Copy out exactly the lines from the start of the data to the line containing "sun.rotation_euler = SUN_DIR.to_track_quat('Z', 'Y').to_euler()". Include both.

## START

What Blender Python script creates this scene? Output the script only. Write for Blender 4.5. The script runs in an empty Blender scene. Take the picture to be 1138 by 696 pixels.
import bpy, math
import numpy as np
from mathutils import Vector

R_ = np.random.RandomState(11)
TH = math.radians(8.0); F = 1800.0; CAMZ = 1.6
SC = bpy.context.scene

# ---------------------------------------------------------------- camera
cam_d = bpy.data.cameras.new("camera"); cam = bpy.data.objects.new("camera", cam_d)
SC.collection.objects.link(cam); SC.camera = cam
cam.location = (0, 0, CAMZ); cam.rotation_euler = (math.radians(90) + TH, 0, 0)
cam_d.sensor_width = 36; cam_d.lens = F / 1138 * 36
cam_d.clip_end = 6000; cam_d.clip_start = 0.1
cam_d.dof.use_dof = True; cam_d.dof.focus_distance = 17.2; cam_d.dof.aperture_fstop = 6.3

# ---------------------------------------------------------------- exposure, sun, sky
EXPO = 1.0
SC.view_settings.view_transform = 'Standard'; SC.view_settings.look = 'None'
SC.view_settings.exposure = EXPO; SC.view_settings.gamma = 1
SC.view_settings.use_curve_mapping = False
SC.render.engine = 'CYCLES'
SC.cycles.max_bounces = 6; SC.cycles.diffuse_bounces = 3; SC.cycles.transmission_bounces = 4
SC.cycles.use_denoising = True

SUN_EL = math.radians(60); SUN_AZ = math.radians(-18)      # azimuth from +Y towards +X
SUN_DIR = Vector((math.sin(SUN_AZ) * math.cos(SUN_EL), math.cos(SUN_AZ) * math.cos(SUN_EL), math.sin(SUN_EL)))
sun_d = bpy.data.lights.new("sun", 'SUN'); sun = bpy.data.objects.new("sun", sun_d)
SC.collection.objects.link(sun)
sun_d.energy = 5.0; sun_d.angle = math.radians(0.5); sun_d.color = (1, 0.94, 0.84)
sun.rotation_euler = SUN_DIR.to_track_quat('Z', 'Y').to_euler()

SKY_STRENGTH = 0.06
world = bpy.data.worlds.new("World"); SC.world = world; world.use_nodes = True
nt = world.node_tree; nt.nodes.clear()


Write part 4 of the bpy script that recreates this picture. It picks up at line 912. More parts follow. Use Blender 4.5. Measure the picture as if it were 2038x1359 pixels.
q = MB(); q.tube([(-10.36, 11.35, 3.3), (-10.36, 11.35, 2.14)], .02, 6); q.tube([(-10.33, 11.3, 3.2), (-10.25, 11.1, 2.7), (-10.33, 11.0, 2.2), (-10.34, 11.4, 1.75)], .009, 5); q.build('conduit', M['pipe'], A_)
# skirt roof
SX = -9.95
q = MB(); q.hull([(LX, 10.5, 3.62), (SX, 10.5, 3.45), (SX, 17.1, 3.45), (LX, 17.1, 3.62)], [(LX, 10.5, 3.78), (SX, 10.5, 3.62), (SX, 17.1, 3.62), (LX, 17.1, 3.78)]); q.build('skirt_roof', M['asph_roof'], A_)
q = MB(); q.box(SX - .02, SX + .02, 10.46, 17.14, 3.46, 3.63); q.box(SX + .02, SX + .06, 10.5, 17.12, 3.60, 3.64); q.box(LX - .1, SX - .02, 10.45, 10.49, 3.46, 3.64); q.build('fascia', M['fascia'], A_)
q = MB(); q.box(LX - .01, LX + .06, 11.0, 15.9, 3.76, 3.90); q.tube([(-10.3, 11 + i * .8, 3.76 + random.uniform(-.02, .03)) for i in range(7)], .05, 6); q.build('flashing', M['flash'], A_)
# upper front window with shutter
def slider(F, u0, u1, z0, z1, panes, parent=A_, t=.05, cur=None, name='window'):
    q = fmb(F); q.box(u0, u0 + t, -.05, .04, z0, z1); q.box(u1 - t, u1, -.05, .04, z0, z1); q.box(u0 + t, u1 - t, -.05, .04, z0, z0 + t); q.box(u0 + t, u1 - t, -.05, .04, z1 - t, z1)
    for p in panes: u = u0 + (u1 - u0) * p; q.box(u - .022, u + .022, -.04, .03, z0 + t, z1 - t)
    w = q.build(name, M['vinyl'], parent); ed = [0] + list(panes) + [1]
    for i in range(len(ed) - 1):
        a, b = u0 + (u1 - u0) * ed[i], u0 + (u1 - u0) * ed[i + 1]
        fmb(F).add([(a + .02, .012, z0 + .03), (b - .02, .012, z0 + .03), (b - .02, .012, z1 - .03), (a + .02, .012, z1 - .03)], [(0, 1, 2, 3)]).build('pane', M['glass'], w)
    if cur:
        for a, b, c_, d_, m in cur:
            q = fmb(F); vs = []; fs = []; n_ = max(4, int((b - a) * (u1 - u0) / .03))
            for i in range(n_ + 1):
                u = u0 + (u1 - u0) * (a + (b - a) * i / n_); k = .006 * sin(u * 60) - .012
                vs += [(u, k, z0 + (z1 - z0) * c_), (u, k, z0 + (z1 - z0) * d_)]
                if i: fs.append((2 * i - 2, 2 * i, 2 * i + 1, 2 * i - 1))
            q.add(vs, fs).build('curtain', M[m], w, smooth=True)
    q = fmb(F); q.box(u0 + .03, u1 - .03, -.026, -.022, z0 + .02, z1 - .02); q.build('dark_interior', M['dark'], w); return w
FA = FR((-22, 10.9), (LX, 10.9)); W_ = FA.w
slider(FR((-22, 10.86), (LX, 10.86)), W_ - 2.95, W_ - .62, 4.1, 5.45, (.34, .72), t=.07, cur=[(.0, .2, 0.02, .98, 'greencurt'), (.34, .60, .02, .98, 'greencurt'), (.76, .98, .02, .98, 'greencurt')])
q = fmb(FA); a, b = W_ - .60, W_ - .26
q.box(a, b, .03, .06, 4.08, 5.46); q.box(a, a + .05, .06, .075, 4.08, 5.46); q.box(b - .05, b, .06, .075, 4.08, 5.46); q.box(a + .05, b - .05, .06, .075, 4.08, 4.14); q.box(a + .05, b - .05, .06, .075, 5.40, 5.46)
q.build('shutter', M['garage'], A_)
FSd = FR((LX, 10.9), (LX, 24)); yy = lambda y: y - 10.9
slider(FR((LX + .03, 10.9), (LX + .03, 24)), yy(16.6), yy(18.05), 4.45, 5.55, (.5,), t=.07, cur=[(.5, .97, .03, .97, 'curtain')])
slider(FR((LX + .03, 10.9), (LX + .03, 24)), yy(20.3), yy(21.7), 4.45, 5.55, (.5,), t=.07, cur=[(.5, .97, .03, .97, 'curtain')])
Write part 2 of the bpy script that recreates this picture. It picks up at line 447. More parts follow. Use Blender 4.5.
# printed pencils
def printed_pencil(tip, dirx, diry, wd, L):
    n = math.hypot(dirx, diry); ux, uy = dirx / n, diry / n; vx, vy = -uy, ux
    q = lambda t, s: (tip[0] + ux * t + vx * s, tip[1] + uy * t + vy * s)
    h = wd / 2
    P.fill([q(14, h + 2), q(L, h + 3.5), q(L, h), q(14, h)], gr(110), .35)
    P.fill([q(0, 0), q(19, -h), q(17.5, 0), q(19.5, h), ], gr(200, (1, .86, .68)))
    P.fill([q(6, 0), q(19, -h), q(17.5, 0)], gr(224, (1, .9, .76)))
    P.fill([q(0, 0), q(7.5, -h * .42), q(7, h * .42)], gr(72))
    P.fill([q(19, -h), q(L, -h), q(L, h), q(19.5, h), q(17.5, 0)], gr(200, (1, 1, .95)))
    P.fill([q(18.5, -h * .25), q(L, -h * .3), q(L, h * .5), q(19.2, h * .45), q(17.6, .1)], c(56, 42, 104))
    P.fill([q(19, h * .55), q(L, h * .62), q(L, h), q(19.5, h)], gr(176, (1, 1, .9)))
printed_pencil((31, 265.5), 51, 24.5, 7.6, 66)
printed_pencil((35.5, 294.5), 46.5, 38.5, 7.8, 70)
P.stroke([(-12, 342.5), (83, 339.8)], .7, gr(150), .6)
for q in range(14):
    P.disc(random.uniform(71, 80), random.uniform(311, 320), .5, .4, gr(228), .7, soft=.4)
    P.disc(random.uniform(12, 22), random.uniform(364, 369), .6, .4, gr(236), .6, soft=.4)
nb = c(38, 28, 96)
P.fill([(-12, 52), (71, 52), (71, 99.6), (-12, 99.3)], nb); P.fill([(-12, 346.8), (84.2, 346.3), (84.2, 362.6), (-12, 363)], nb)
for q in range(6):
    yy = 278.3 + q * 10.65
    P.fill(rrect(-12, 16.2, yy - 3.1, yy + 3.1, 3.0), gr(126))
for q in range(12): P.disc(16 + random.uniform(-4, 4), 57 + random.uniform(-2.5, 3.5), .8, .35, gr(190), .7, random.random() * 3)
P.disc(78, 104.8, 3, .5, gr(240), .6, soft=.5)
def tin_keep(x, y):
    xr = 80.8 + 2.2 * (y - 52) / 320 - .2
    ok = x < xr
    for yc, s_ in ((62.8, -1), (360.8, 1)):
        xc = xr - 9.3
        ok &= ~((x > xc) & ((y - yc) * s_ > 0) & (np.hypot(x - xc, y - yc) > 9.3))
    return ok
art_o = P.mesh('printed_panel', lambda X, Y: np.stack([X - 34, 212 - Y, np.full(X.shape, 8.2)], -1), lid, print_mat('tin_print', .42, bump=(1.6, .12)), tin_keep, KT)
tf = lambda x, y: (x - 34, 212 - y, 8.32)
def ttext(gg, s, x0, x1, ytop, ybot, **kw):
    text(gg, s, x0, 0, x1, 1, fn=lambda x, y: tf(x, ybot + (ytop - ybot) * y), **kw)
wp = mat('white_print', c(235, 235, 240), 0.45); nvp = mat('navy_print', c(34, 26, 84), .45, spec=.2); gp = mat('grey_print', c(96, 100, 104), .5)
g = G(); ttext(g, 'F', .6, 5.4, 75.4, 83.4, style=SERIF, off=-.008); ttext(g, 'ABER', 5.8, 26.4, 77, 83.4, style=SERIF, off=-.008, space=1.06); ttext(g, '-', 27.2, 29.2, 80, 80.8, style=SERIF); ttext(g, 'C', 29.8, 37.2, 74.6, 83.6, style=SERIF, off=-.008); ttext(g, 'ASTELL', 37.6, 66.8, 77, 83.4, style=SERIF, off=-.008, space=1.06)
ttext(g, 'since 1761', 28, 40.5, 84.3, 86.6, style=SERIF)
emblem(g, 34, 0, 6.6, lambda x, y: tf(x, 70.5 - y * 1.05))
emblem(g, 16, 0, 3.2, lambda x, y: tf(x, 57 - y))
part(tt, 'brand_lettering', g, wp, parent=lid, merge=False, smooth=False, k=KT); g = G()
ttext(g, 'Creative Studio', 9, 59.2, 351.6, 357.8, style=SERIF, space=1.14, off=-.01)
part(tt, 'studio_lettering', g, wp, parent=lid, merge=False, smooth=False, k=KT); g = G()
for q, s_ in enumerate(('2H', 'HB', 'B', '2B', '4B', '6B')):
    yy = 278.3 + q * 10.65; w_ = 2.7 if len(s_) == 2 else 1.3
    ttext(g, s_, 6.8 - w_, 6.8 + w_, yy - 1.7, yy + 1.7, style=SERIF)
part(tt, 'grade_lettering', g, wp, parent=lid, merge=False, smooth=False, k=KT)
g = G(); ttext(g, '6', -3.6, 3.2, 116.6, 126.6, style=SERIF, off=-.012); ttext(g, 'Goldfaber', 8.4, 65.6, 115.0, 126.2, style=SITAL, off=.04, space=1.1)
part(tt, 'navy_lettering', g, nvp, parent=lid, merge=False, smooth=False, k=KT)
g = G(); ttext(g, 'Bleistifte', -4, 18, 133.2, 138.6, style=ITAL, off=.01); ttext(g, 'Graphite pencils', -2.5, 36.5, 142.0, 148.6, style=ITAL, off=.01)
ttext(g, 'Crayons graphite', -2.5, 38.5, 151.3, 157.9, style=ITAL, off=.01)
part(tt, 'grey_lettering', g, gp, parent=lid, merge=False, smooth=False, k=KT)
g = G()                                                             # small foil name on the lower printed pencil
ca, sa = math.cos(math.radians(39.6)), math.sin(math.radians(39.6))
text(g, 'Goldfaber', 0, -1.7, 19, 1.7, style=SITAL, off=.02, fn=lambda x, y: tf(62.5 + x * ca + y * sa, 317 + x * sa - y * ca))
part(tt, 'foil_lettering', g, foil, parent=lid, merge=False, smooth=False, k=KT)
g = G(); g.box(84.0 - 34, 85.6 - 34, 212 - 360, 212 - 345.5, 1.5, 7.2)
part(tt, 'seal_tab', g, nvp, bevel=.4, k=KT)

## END

RESULT OF THIS EXERCISE:
What Blender Python script creates this scene? Output the script only. Write for Blender 4.5. The script runs in an empty Blender scene. Take the picture to be 1138 by 696 pixels.
import bpy, math
import numpy as np
from mathutils import Vector

R_ = np.random.RandomState(11)
TH = math.radians(8.0); F = 1800.0; CAMZ = 1.6
SC = bpy.context.scene

# ---------------------------------------------------------------- camera
cam_d = bpy.data.cameras.new("camera"); cam = bpy.data.objects.new("camera", cam_d)
SC.collection.objects.link(cam); SC.camera = cam
cam.location = (0, 0, CAMZ); cam.rotation_euler = (math.radians(90) + TH, 0, 0)
cam_d.sensor_width = 36; cam_d.lens = F / 1138 * 36
cam_d.clip_end = 6000; cam_d.clip_start = 0.1
cam_d.dof.use_dof = True; cam_d.dof.focus_distance = 17.2; cam_d.dof.aperture_fstop = 6.3

# ---------------------------------------------------------------- exposure, sun, sky
EXPO = 1.0
SC.view_settings.view_transform = 'Standard'; SC.view_settings.look = 'None'
SC.view_settings.exposure = EXPO; SC.view_settings.gamma = 1
SC.view_settings.use_curve_mapping = False
SC.render.engine = 'CYCLES'
SC.cycles.max_bounces = 6; SC.cycles.diffuse_bounces = 3; SC.cycles.transmission_bounces = 4
SC.cycles.use_denoising = True

SUN_EL = math.radians(60); SUN_AZ = math.radians(-18)      # azimuth from +Y towards +X
SUN_DIR = Vector((math.sin(SUN_AZ) * math.cos(SUN_EL), math.cos(SUN_AZ) * math.cos(SUN_EL), math.sin(SUN_EL)))
sun_d = bpy.data.lights.new("sun", 'SUN'); sun = bpy.data.objects.new("sun", sun_d)
SC.collection.objects.link(sun)
sun_d.energy = 5.0; sun_d.angle = math.radians(0.5); sun_d.color = (1, 0.94, 0.84)
sun.rotation_euler = SUN_DIR.to_track_quat('Z', 'Y').to_euler()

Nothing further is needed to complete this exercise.